‘Season’: still in the Dark Ages


Dominic Sena’s latest

By Roger Moore

Orlando Sentinel

Nicolas Cage flashes those pearly whites, chews some striking Austrian, Hungarian and Croatian scenery and collects another check for “Season of the Witch,” the latest in a long, almost uninterrupted run of junk movies that are beneath an actor of his Oscar-winning caliber.

“Witch” has him playing a wayward knight forced to escort an accused witch to an abbey where she can be tried, sentenced and executed, thus lifting the curse of the Black Death that has descended over Europe, thanks — the priests say — to her. And the best you can say about this hooey is that at least he had the King of the Bs, Ron Perlman, along for a few sidekick laughs.

Cage and Perlman are Behmen and Felson, crusaders who have deserted.

“Ever get the feeling God has a few too many enemies?” Felson cracks, and they quit the cause.
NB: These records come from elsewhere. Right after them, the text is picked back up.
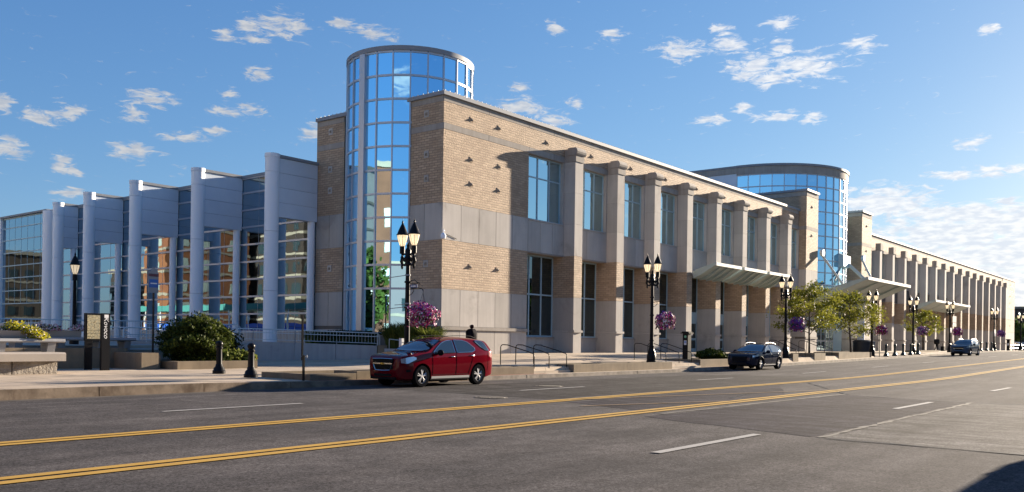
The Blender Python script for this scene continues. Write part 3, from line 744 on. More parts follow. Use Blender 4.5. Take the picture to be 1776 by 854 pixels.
# last bay: closed glass box at the far end
FB = 77.75
fr = MB()
for z in [2.5, 4.2, 5.35, 6.5, 7.6, 8.75, 9.9, 11.0, 11.85]: fr.box(33.88, 33.93, FB+.1, 86.75, z-.04, z+.04)
for k in range(8): y = FB+.1+(86.7-FB-.1)*k/7; fr.box(33.918, 33.93, y-.012, y+.012, 4.25, 11.8)
f = fr.build('curtain_wall_frame', FRAME, wing)
zz = [2.5, 4.2, 5.35, 6.5, 7.6, 8.75, 9.9, 11.0, 11.85]
for z0, z1 in zip(zz, zz[1:]):
    for k in range(7):
        y0 = FB+.1+(86.7-FB-.1)*k/7; y1 = FB+.1+(86.7-FB-.1)*(k+1)/7
        p = box('pane', 33.93, 33.945, y0+.01, y1-.01, z0+.01, z1-.01, GLW, f); p.rotation_euler = (0, math.radians(random.uniform(-.04, .04)), math.radians(random.uniform(-.04, .04)))
box('corner_post', 33.7, 34.0, 86.72, 87.1, 1.5, 12.0, COLW, wing)
MB().lathe([(.62, 1.9), (.62, 11.9)], (33.95, 77.25, 0), 28).build('corner_column', COLW, wing, 40)
box('roof_coping', 33.6, 50, 77.3, 87.15, 11.925, 12.07, COPE, wing)
box('base_wall', 33.72, 33.9, 77.9, 87, .2, 2.44, LIME, wing)

# ------------------------------------------------------------------ canopies over the doors
def canopy(x0, x1, yw, yf, zf, zw, name='entrance_canopy', ribs=3, thick=.16, sag=.55):
    """shallow wing canopy: higher at its street edge, curved underside, ribs below, bright edge"""
    e = empty(name, (x0, yw, zw)); attach(e, bld); n = 10
    top = [(yw+(yf-yw)*i/n, zw+(zf-zw)*(i/n)**.8) for i in range(n+1)]
    bot = [(y, z-thick-sag*(1-i/n)**1.0*math.sin(min(1, i/n*1.1+.42)*math.pi/2)*.9) for i, (y, z) in enumerate(top)]
    poly = top+bot[::-1]
    v = [(x0+.1, y, z) for y, z in poly]+[(x1-.1, y, z) for y, z in poly]; k = len(poly)
    f = [(i, (i+1) % k, k+(i+1) % k, k+i) for i in range(k)]
    f += [(i, k-1-i, k-2-i, i+1)[::-1] for i in range(n)]+[(k+i, k+k-1-i, k+k-2-i, k+i+1) for i in range(n)]
    mesh_obj('shell', v, f, CANOPY, e, 40)
    box('front_edge', x0, x1, yf-.12, yf, zf-thick-.05, zf+.06, CANOPYW, e)
    for xe, s in ((x0, 1), (x1-.1, 1)):
        v = [(xe, y, z+.05) for y, z in top]+[(xe, y, z-.02) for y, z in bot]+[(xe+.098, y, z+.05) for y, z in top]+[(xe+.098, y, z-.02) for y, z in bot]
        m = n+1; f = []
        for i in range(n): f += [(i, i+1, m+i+1, m+i), (2*m+i, 3*m+i, 3*m+i+1, 2*m+i+1), (i, 2*m+i, 2*m+i+1, i+1), (m+i, m+i+1, 3*m+i+1, 3*m+i)]
        mesh_obj('side_fascia', v, f, CANOPY, e, 40)
    for q in range(1, ribs+1):
        xr = x0+(x1-x0)*q/(ribs+1); rib = [(y, z) for y, z in bot]
        v = [(xr-.05, y, z+.02) for y, z in rib]+[(xr+.05, y, z+.02) for y, z in rib]+[(xr+.05, y, z-.10-.12*math.sin(math.pi*i/n)) for i, (y, z) in enumerate(rib)]+[(xr-.05, y, z-.10-.12*math.sin(math.pi*i/n)) for i, (y, z) in enumerate(rib)]
        m = n+1; f = []
        for i in range(n):
            for j in range(4): a, b = j*m, ((j+1) % 4)*m; f.append((a+i, a+i+1, b+i+1, b+i))
        mesh_obj('rib', v, f, CANOPY, e, 40)
    return e
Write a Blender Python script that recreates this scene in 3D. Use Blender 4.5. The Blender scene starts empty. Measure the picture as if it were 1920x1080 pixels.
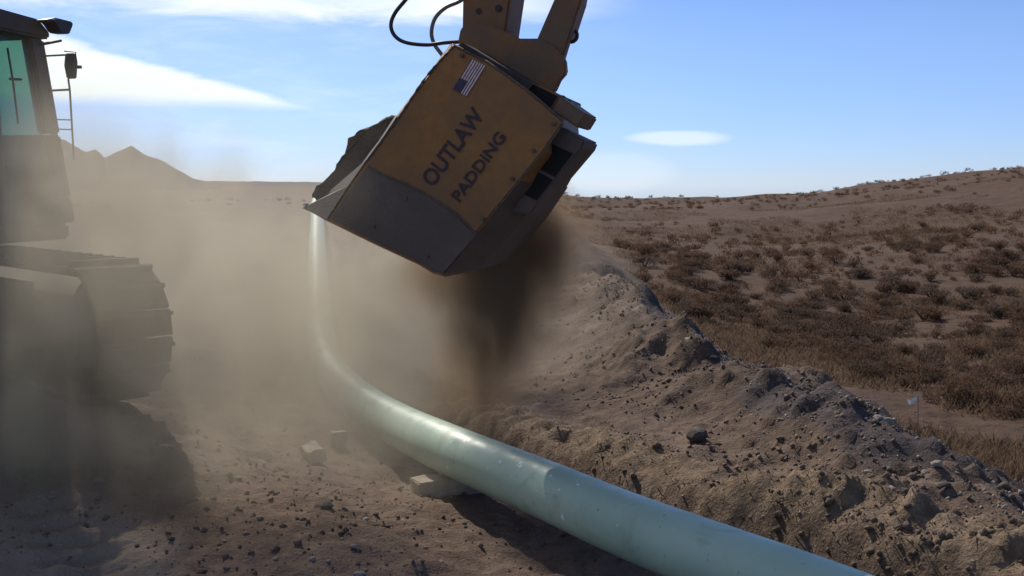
import bpy, bmesh, math, random
import numpy as np
from mathutils import Vector, Matrix, noise as mnoise
R = math.radians
random.seed(7); rng = np.random.default_rng(7)
scene = bpy.context.scene
COL = scene.collection

# ------------------------------------------------------------------ camera, sky, sun, exposure
F = 2000.0; PITCH = math.atan(195/F); CAM = Vector((0, 0, 2.25))
cd = bpy.data.cameras.new('camera'); cam = bpy.data.objects.new('camera', cd); COL.objects.link(cam)
cd.sensor_width = 36; cd.lens = 36*F/1920; cd.clip_start = 0.05; cd.clip_end = 6000
cam.location = CAM; cam.rotation_euler = (math.pi/2-PITCH, 0, 0)
scene.camera = cam
SUN_AZ, SUN_EL = R(-24), R(40)           # azimuth from +Y towards +X
scene.view_settings.view_transform = 'Standard'; scene.view_settings.look = 'None'
scene.view_settings.exposure = 0.0; scene.view_settings.gamma = 1.0
scene.cycles.volume_bounces = 2; scene.cycles.max_bounces = 8; scene.cycles.transparent_max_bounces = 16
scene.cycles.volume_step_rate = 1.0; scene.cycles.volume_max_steps = 256
scene.cycles.use_denoising = True; scene.cycles.sample_clamp_indirect = 6

class NT:                                # small node helper
    def __init__(s, nt): s.t = nt; nt.nodes.clear()
    def n(s, kind, **kw):
        nd = s.t.nodes.new(kind)
        for k, v in kw.items(): setattr(nd, k, v)
        return nd
    def l(s, a, b): s.t.links.new(a, b)
    def _in(s, sock, v):
        if v is None: return
        if isinstance(v, bpy.types.NodeSocket): s.l(v, sock)
        else: sock.default_value = v
    def m(s, op, a, b=None, c=None, clamp=False):
        nd = s.n('ShaderNodeMath', operation=op); nd.use_clamp = clamp
        for i, v in enumerate((a, b, c)): s._in(nd.inputs[i], v)
        return nd.outputs[0]
    def mr(s, v, a, b, c=0.0, d=1.0, smooth=True):
        nd = s.n('ShaderNodeMapRange'); nd.interpolation_type = 'SMOOTHSTEP' if smooth else 'LINEAR'
        for i, x in enumerate((v, a, b, c, d)): s._in(nd.inputs[i], x)
        return nd.outputs[0]
    def mix(s, f, a, b, mode='MIX'):
        nd = s.n('ShaderNodeMix', data_type='RGBA', blend_type=mode)
        s._in(nd.inputs[0], f); s._in(nd.inputs[6], a if not isinstance(a, tuple) else (*a[:3], 1)); s._in(nd.inputs[7], b if not isinstance(b, tuple) else (*b[:3], 1))
        return nd.outputs[2]
    def noise(s, vec, scale, detail=4, rough=0.55, dist=0.0):
        nd = s.n('ShaderNodeTexNoise'); nd.inputs['Scale'].default_value = scale; nd.inputs['Detail'].default_value = detail
        nd.inputs['Roughness'].default_value = rough; nd.inputs['Distortion'].default_value = dist
        if vec is not None: s.l(vec, nd.inputs['Vector'])
        return nd.outputs['Fac']

w = bpy.data.worlds.new('World'); scene.world = w; w.use_nodes = True
k = NT(w.node_tree)
sky = k.n('ShaderNodeTexSky', sky_type='NISHITA'); sky.sun_disc = False
sky.sun_elevation = SUN_EL; sky.sun_rotation = SUN_AZ
sky.altitude = 1800; sky.air_density = 1.0; sky.dust_density = 0.0; sky.ozone_density = 4.0
tc = k.n('ShaderNodeTexCoord'); sp = k.n('ShaderNodeSeparateXYZ'); k.l(tc.outputs['Generated'], sp.inputs[0])
az = k.m('MULTIPLY', k.m('ARCTAN2', sp.outputs[0], sp.outputs[1]), 57.2958)
el = k.m('MULTIPLY', k.m('ARCSINE', sp.outputs[2]), 57.2958)
cv = k.n('ShaderNodeCombineXYZ'); k.l(k.m('MULTIPLY', az, 0.16), cv.inputs[0]); k.l(k.m('MULTIPLY', el, 0.75), cv.inputs[1])
wisp = k.noise(cv.outputs[0], 1.0, 5, 0.6, 0.4)
wn = k.m('MULTIPLY', k.m('SUBTRACT', wisp, 0.5), 1.6)
ele = k.m('ADD', el, wn)                                   # wobble for cloud outlines
# high streak along the top, ending over the stick
lowedge = k.m('ADD', 8.25, k.m('MULTIPLY', k.m('ABSOLUTE', k.m('ADD', az, 8)), 0.02))
c1 = k.m('MULTIPLY', k.mr(k.m('SUBTRACT', ele, lowedge), -0.35, 0.75), k.mr(k.m('ADD', az, k.m('MULTIPLY', wn, 4.0)), 8.0, -2.5))
c1 = k.m('MULTIPLY', c1, k.mr(k.m('ADD', el, k.m('MULTIPLY', wn, 4.0)), 19, 10))
c1 = k.m('MULTIPLY', c1, k.mr(k.m('SUBTRACT', el, k.m('MULTIPLY', wisp, 16.0)), 6.0, -2.0, .65, 1.0))
# long wedge streak on the left, thinning to the right
top = k.m('ADD', 3.9, k.m('MULTIPLY', k.m('SUBTRACT', -9.6, az), 0.245))
wd = k.m('SUBTRACT', top, k.m('ADD', el, k.m('MULTIPLY', wn, 0.6)))
c2 = k.m('MULTIPLY', k.mr(wd, -0.2, 0.4), k.mr(k.m('ADD', el, k.m('MULTIPLY', wn, 0.35)), 3.5, 4.6))
c2 = k.m('MULTIPLY', c2, k.mr(az, -60, -34))
def lens(a0, e0, ra, re, lo=1.0, hi=0.2):
    x = k.m('POWER', k.m('DIVIDE', k.m('SUBTRACT', az, a0), ra), 2.0)
    y = k.m('POWER', k.m('ABSOLUTE', k.m('DIVIDE', k.m('SUBTRACT', k.m('ADD', el, k.m('MULTIPLY', wn, 0.25)), e0), re)), 2.0)
    return k.mr(k.m('ADD', x, y), lo, hi)
c3 = k.m('MULTIPLY', lens(8.7, 2.4, 3.2, 0.5), 0.5)
c4 = k.m('MULTIPLY', lens(5.3, 0.6, 4.2, 1.3), 0.22)
c5 = k.m('MULTIPLY', k.mr(az, 14, -22), k.m('ADD', .14, k.m('MULTIPLY', k.mr(wisp, 0.4, 0.8), 0.3)))
c6 = k.m('MULTIPLY', k.mr(wisp, 0.5, 0.8), k.m('MULTIPLY', k.mr(el, 14, 24), 0.6))
cl = c1
for c in (c2, c3, c4, c5, c6): cl = k.m('MAXIMUM', cl, c)
hs = k.n('ShaderNodeHueSaturation'); hs.inputs['Saturation'].default_value = 1.08; hs.inputs['Value'].default_value = 1.0
k.l(sky.outputs[0], hs.inputs['Color'])
SKY_STRENGTH = 0.11
tint = k.mix(1.0, hs.outputs[0], (1.02, .945, 1.10), 'MULTIPLY')
lowsky = k.mix(k.mr(el, 9.0, -1.0), (1.0, 1.0, 1.0), (.60, .74, .95)); tint = k.mix(1.0, tint, lowsky, 'MULTIPLY')
cmix = k.mix(cl, tint, (9.3, 9.9, 9.8))
bg = k.n('ShaderNodeBackground'); bg.inputs['Strength'].default_value = SKY_STRENGTH; k.l(cmix, bg.inputs['Color'])
wo = k.n('ShaderNodeOutputWorld'); k.l(bg.outputs[0], wo.inputs['Surface'])

sd = bpy.data.lights.new('sun', 'SUN'); sd.energy = 5.0; sd.angle = R(0.5); sd.color = (1.0, 0.93, 0.82)
sun = bpy.data.objects.new('sun', sd); COL.objects.link(sun)
to_sun = Vector((math.sin(SUN_AZ)*math.cos(SUN_EL), math.cos(SUN_AZ)*math.cos(SUN_EL), math.sin(SUN_EL)))
sun.rotation_euler = to_sun.to_track_quat('Z', 'Y').to_euler(); sun.location = to_sun*60

# ------------------------------------------------------------------ helpers
FWD = Vector((0, math.cos(PITCH), -math.sin(PITCH))); UP = Vector((0, math.sin(PITCH), math.cos(PITCH)))
def ray(px, py): return FWD + Vector((1, 0, 0))*((px-960)/F) + UP*((540-py)/F)
def P(px, py, Y):
    d = ray(px, py); return CAM + d*(Y/d.y)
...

On their way home, they’re discovered, imprisoned and then coerced into delivering the accused girl (Claire Foy) to a distant abbey. The pox-ridden cardinal (Christopher Lee, in hideous makeup) sends them on their way, with a priest (Stephen Campbell Moore), another knight (Ulrich Thomsen), a swindler who knows the way (Stephen Graham) and an altar boy who longs to be a knight (Robert Sheehan).

The girl is in a jail on wheels, and from her devilish looks and occasional superhuman feats of strength, we can guess how good a lawyer she’s going to need. They’re warned to keep their distance, for “she sees the weakness that lies within our hearts.”

Moore, as the priest, gets the movie’s best line: “We’re going to need more holy water.”

The rest of the lighter moments belong to Perlman, and for all Cage’s earnestness and half-speed swordfighting, what few pleasures come from this kill-them-off-one-by-one tale are provided by Perlman’s droll way with a one-liner. The once-and-future Hellboy can joke about the prisons he and his pal have been in, sexual misadventures in France and, heading into a fight, “Whoever slays the most men, drinks for free.” His good humor is the film’s sole redeeming virtue.

Cage’s old pal Dominic Sena is a decade removed from their “Gone in 60 Seconds” directing glory, and he gets nothing out of this script that isn’t pure hokum.

Anachronisms and sword-and-sorcery film cliches (e.g. the creaky wood-and-rope bridge) follow a long opening montage that screams, “So THAT’S what a digital Crusade looks like!”

It’s great to see how much of Europe still looks spooky and medieval, with suitable forests, mountain and castle settings for movies set in the 14th century. But it’s wasted on another film from the Dark Ages of Nicolas Cage’s career.